--- START OF Data extract ---

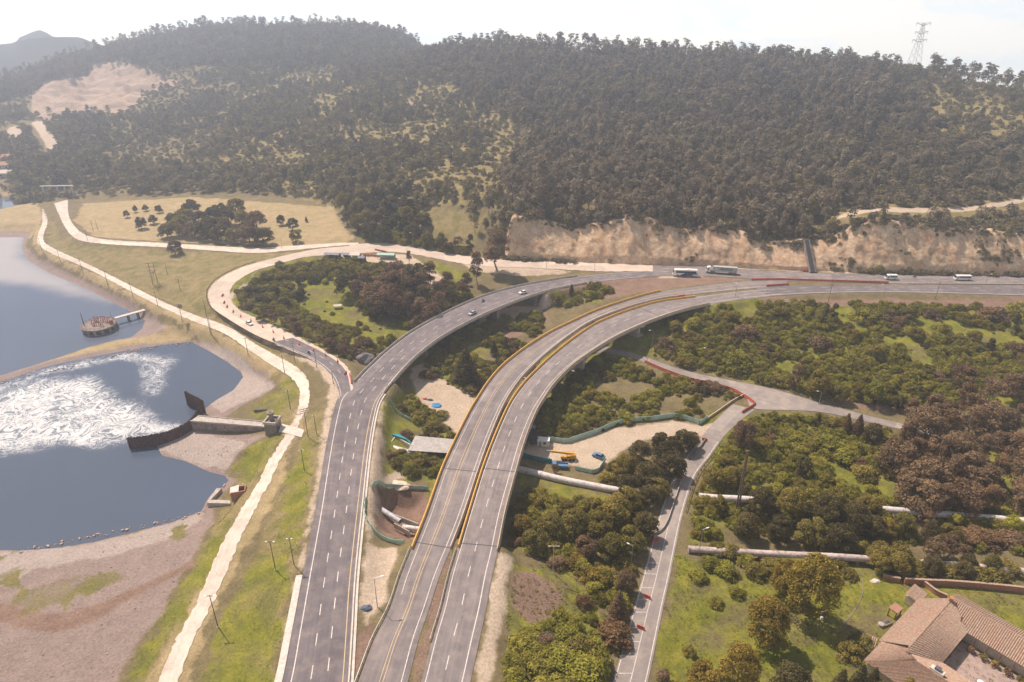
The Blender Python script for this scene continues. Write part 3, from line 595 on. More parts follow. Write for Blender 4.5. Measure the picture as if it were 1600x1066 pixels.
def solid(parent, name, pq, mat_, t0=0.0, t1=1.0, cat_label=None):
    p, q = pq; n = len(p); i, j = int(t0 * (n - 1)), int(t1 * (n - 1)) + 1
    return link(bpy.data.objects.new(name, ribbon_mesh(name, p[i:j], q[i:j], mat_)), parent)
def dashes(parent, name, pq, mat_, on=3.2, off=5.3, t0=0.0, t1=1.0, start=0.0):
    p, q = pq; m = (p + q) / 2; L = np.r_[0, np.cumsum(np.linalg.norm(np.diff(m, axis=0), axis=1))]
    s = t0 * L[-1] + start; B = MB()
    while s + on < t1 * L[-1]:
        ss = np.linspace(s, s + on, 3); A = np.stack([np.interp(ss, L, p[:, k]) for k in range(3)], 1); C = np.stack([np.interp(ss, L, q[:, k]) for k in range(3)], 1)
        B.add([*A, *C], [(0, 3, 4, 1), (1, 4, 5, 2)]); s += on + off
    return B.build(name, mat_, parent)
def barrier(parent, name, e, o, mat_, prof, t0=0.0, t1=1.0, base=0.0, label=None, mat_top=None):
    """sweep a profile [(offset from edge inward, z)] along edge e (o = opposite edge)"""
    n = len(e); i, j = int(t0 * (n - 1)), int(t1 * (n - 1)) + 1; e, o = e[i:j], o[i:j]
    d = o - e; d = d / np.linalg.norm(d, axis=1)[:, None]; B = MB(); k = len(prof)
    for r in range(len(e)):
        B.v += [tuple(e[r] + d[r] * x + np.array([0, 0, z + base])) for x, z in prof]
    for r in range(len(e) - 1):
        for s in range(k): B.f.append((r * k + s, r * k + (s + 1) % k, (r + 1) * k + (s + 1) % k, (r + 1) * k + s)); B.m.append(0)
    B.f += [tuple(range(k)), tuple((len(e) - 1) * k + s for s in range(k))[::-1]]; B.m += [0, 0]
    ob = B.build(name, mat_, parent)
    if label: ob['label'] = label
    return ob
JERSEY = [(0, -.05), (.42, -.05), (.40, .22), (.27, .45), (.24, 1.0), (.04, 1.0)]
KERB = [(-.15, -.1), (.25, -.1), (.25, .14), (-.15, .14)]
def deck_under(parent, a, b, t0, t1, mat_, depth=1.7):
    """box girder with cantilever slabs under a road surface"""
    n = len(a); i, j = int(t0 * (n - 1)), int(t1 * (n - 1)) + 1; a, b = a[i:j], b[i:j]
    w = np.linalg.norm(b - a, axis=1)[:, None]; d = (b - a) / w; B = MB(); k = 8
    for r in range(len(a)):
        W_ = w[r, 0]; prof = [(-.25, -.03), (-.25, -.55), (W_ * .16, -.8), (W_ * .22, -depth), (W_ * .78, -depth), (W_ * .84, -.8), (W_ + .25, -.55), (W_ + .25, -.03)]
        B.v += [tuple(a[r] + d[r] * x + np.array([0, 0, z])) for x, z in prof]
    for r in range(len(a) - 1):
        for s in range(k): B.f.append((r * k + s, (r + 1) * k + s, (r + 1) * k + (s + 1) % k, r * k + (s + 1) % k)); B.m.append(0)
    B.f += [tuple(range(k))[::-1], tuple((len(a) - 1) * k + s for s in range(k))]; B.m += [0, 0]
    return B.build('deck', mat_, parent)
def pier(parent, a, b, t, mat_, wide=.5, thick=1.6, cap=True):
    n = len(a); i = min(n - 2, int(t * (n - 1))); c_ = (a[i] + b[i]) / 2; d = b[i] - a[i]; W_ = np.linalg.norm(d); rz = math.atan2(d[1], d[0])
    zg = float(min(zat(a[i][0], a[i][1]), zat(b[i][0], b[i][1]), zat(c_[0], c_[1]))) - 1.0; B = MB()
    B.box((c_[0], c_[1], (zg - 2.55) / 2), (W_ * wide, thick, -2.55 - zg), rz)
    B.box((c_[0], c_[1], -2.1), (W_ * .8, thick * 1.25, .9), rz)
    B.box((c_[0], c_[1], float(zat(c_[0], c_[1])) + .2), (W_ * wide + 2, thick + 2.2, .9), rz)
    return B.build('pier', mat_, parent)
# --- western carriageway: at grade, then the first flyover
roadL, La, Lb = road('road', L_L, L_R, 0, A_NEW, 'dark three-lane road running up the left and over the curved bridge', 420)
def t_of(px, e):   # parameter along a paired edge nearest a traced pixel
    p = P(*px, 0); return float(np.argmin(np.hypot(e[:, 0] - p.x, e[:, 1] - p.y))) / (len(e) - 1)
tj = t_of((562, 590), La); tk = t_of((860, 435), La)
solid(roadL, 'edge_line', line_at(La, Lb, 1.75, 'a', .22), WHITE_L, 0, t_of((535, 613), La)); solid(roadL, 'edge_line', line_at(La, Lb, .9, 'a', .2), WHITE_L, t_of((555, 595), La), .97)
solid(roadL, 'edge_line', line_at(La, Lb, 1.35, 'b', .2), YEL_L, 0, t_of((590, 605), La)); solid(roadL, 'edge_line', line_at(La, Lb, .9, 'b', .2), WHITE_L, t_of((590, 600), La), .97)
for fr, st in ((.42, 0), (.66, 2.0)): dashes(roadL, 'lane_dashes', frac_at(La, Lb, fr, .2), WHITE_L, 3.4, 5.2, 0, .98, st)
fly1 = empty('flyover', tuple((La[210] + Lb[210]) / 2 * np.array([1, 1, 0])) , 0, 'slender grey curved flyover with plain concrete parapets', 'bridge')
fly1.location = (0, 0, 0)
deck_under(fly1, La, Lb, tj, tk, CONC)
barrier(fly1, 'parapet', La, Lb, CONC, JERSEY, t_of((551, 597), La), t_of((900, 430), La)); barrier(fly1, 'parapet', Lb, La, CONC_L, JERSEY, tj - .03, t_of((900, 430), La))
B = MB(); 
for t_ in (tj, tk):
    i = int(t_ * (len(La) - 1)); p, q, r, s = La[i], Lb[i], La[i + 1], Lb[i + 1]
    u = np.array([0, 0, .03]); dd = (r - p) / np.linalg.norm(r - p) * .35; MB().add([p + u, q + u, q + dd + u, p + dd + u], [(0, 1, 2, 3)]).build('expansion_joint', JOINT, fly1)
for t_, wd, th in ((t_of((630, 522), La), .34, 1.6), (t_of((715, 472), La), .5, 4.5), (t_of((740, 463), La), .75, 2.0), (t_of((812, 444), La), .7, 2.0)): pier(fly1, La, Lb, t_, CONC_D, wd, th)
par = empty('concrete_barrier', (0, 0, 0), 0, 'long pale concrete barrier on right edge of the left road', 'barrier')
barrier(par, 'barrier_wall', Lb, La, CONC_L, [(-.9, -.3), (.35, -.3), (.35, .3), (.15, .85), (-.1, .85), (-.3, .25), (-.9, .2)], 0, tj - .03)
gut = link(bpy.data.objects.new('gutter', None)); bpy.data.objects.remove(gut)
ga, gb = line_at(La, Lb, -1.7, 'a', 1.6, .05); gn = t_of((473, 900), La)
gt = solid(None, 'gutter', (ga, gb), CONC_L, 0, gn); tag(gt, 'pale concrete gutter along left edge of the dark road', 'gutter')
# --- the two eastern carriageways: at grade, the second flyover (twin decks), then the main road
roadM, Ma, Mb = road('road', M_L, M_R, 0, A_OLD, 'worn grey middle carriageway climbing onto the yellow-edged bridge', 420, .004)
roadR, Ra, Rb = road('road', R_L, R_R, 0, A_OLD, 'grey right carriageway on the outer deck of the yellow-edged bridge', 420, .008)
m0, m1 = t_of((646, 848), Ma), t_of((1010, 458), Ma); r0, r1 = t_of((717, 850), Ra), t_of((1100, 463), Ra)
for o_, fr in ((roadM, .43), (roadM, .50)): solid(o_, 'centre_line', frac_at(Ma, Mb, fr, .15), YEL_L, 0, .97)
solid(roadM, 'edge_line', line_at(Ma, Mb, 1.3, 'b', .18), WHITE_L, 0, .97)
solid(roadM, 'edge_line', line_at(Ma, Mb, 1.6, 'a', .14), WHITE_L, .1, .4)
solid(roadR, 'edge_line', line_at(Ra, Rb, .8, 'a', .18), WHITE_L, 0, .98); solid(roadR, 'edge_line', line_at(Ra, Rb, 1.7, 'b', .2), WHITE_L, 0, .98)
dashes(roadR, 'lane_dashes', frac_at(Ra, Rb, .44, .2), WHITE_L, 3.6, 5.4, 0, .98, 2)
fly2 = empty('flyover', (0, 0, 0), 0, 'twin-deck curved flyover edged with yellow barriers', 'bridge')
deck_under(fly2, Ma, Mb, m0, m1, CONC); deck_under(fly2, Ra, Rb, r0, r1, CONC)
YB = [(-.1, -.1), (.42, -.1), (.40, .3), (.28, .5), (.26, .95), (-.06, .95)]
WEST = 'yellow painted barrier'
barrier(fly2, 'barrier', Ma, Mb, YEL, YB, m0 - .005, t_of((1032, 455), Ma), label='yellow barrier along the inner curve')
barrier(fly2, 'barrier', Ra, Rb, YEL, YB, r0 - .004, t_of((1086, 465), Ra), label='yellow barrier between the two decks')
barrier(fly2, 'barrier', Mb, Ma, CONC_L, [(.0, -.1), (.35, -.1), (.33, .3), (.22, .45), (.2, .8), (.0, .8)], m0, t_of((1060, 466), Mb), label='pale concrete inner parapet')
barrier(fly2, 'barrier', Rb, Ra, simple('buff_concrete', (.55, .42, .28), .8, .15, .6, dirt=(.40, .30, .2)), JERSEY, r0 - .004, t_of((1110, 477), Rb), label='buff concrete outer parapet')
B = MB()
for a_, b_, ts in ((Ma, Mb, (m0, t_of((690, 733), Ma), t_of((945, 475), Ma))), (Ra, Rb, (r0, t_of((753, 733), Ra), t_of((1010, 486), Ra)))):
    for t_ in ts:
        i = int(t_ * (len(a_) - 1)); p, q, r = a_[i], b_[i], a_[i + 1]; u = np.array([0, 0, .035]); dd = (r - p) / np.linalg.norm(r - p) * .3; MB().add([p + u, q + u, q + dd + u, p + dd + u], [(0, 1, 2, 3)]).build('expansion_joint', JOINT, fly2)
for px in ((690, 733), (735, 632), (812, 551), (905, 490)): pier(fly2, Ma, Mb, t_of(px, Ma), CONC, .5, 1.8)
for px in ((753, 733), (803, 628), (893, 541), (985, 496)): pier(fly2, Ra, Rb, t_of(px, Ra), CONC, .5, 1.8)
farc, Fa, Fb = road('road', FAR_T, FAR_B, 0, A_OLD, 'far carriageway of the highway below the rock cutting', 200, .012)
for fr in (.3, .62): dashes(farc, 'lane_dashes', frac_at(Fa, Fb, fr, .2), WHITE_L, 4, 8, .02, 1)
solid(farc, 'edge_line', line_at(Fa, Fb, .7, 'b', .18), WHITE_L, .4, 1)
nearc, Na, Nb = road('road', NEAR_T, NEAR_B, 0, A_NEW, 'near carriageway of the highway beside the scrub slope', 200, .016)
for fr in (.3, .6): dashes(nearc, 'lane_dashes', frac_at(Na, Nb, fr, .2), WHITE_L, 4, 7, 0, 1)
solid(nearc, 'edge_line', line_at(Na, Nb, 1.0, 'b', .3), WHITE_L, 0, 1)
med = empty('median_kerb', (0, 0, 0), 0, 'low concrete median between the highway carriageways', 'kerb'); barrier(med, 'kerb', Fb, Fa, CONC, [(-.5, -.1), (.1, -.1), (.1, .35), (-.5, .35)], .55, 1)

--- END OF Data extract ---
--- START OF Data extract ---

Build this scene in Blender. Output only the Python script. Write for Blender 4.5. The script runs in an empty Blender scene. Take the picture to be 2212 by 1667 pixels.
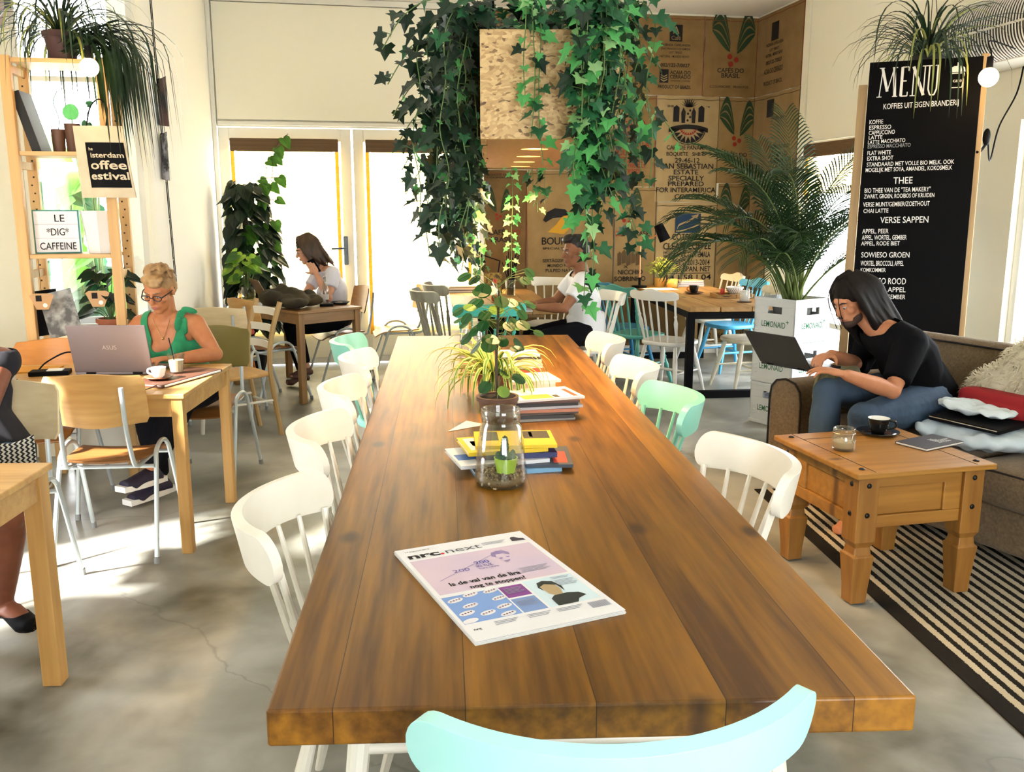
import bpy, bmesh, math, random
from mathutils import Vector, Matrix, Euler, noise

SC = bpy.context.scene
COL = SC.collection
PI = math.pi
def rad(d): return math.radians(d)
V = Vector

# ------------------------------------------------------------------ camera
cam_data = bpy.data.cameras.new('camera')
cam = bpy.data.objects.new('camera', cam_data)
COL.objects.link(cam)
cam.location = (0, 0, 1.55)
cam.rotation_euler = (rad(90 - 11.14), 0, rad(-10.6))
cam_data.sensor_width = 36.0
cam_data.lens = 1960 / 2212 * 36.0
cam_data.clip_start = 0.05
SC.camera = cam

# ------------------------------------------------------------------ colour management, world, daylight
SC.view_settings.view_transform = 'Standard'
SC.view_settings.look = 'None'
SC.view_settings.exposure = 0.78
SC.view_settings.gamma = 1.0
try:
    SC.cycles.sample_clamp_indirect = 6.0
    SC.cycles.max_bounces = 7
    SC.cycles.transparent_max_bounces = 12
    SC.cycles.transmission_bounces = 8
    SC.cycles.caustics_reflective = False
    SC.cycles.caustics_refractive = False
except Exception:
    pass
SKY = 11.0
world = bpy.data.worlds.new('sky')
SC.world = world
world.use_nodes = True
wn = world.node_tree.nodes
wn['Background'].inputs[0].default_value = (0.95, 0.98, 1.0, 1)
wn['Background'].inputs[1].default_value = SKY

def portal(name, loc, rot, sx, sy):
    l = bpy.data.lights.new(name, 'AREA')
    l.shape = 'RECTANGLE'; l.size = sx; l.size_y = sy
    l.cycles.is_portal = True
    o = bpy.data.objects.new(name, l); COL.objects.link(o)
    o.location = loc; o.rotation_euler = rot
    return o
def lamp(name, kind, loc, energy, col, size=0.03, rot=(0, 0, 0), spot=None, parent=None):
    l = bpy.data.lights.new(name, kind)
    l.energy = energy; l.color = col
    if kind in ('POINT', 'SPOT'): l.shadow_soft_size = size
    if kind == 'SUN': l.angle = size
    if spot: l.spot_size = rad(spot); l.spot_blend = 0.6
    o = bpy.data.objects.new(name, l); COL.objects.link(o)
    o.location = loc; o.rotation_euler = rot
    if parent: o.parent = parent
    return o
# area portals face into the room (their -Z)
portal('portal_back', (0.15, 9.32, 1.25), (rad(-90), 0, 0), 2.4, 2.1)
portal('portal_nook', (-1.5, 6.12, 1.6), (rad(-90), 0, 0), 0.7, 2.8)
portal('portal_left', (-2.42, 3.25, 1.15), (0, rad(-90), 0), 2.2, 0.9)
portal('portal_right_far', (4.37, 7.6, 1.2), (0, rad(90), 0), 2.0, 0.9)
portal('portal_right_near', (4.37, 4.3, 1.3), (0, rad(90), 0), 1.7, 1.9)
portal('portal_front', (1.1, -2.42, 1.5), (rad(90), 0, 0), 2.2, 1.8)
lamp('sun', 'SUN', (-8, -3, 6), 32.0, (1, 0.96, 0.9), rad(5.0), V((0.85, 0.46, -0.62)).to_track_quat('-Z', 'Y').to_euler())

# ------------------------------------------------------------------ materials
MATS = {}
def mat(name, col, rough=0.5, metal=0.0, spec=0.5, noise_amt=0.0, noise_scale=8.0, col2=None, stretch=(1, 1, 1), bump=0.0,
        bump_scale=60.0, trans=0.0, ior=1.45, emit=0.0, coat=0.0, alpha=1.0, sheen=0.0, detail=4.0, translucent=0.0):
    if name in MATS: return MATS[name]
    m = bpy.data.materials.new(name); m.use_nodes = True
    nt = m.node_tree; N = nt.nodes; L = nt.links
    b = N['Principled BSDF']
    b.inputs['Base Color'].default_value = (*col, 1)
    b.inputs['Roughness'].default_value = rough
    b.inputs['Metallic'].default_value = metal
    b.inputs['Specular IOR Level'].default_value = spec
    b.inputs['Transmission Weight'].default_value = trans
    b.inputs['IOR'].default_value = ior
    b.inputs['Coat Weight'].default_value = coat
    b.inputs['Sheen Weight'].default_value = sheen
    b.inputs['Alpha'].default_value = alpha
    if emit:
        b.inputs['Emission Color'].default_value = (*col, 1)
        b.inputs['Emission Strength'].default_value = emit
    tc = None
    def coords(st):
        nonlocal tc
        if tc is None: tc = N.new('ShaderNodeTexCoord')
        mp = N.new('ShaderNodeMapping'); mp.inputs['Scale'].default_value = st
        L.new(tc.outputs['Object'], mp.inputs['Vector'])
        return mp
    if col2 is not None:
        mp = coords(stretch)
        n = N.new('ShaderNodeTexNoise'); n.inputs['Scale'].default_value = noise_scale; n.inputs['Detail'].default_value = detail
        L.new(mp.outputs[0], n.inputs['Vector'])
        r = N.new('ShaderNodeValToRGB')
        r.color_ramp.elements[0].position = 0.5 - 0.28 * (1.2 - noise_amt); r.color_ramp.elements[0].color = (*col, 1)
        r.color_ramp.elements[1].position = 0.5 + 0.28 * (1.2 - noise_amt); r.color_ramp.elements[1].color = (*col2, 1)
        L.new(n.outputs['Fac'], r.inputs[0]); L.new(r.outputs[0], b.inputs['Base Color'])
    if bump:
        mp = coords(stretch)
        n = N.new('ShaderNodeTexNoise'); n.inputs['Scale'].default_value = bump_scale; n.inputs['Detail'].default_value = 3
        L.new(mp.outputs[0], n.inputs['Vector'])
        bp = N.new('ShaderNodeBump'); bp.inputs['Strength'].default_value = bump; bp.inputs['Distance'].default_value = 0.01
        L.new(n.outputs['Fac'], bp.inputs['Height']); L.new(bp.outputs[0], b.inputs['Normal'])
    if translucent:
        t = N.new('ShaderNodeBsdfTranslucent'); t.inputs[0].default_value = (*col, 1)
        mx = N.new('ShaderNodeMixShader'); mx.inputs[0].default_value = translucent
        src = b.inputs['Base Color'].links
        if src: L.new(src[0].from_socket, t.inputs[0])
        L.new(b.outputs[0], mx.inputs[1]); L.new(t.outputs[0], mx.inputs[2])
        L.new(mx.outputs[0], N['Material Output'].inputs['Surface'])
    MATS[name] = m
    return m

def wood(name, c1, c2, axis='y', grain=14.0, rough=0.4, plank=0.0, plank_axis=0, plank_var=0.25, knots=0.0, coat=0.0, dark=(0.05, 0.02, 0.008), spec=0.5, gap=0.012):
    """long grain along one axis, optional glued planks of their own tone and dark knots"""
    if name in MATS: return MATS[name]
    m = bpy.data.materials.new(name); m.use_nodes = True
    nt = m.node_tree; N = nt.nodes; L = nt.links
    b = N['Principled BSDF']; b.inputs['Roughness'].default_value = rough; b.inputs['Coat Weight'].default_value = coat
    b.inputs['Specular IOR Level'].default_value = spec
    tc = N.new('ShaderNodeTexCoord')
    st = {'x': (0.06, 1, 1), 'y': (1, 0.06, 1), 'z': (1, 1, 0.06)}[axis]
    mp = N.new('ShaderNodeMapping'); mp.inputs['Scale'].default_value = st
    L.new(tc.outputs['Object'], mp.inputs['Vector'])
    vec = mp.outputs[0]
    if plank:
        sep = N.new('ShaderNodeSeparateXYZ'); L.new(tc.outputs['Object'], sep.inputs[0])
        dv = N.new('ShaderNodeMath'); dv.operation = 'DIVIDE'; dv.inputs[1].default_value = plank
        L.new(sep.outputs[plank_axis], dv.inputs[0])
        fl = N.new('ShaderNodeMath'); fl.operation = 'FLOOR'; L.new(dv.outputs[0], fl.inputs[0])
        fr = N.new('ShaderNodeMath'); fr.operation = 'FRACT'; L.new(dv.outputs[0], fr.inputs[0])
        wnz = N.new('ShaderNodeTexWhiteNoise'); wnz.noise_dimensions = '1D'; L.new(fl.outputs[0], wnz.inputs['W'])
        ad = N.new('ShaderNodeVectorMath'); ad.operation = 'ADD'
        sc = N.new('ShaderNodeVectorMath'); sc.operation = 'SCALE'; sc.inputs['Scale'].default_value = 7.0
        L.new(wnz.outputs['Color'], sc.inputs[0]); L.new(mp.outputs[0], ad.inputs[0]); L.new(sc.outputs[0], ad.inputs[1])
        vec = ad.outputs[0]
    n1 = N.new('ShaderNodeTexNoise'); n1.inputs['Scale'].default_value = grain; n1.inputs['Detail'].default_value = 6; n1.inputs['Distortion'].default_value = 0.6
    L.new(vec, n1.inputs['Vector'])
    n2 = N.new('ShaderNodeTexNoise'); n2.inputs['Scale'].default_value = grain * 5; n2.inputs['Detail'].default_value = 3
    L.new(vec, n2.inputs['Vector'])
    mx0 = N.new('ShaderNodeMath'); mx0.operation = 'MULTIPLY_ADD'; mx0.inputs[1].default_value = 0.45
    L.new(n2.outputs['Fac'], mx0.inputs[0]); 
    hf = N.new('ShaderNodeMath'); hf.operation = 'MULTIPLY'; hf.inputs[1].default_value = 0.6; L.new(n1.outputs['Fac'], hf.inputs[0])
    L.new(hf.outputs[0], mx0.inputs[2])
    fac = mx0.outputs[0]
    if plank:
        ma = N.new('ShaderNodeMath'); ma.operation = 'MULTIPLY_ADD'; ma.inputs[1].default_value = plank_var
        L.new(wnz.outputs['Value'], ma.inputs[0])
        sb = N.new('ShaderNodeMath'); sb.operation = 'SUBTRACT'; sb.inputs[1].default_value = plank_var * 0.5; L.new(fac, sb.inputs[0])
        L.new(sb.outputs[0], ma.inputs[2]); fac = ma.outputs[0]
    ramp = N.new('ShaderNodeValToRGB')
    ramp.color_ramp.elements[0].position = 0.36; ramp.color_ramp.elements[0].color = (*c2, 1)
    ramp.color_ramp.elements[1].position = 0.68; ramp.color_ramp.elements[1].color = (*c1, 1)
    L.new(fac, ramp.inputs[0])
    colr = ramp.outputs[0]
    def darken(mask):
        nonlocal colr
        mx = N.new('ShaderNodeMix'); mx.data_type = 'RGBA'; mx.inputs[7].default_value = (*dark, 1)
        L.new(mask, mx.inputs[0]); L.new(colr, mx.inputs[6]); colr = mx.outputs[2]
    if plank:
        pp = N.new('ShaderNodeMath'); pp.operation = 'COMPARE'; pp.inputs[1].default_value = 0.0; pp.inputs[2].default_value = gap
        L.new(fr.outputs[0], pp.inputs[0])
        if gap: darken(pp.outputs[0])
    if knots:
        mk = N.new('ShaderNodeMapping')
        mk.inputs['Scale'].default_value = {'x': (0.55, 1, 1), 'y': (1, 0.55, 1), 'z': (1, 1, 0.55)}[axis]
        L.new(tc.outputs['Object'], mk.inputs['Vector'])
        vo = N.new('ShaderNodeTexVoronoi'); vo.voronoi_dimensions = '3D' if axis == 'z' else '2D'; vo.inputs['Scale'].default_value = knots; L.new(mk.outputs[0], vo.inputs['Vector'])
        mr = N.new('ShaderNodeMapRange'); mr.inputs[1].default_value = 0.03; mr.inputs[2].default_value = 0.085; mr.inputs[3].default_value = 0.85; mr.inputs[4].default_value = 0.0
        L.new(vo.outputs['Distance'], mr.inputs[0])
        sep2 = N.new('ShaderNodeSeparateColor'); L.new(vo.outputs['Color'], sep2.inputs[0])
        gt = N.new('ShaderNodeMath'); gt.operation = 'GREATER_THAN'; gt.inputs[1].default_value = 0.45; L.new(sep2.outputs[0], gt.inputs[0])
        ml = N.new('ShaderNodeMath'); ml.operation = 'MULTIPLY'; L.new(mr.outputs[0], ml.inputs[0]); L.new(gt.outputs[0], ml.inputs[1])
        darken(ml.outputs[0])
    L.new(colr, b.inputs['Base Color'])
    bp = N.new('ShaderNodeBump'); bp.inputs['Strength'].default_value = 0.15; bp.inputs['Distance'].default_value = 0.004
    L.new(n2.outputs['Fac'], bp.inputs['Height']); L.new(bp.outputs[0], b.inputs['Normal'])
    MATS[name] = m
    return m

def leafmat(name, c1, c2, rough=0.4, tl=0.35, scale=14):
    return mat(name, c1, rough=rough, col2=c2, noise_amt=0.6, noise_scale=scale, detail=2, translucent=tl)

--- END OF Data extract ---

» **Required task**
From the records above, copy out the line with "deck_under(fly1, La, Lb, tj, tk, CONC)", the line with "u = np.array([0, 0, .03]);", and every line between them, word for word.

» **Solution**
deck_under(fly1, La, Lb, tj, tk, CONC)
barrier(fly1, 'parapet', La, Lb, CONC, JERSEY, t_of((551, 597), La), t_of((900, 430), La)); barrier(fly1, 'parapet', Lb, La, CONC_L, JERSEY, tj - .03, t_of((900, 430), La))
B = MB(); 
for t_ in (tj, tk):
    i = int(t_ * (len(La) - 1)); p, q, r, s = La[i], Lb[i], La[i + 1], Lb[i + 1]
    u = np.array([0, 0, .03]); dd = (r - p) / np.linalg.norm(r - p) * .35; MB().add([p + u, q + u, q + dd + u, p + dd + u], [(0, 1, 2, 3)]).build('expansion_joint', JOINT, fly1)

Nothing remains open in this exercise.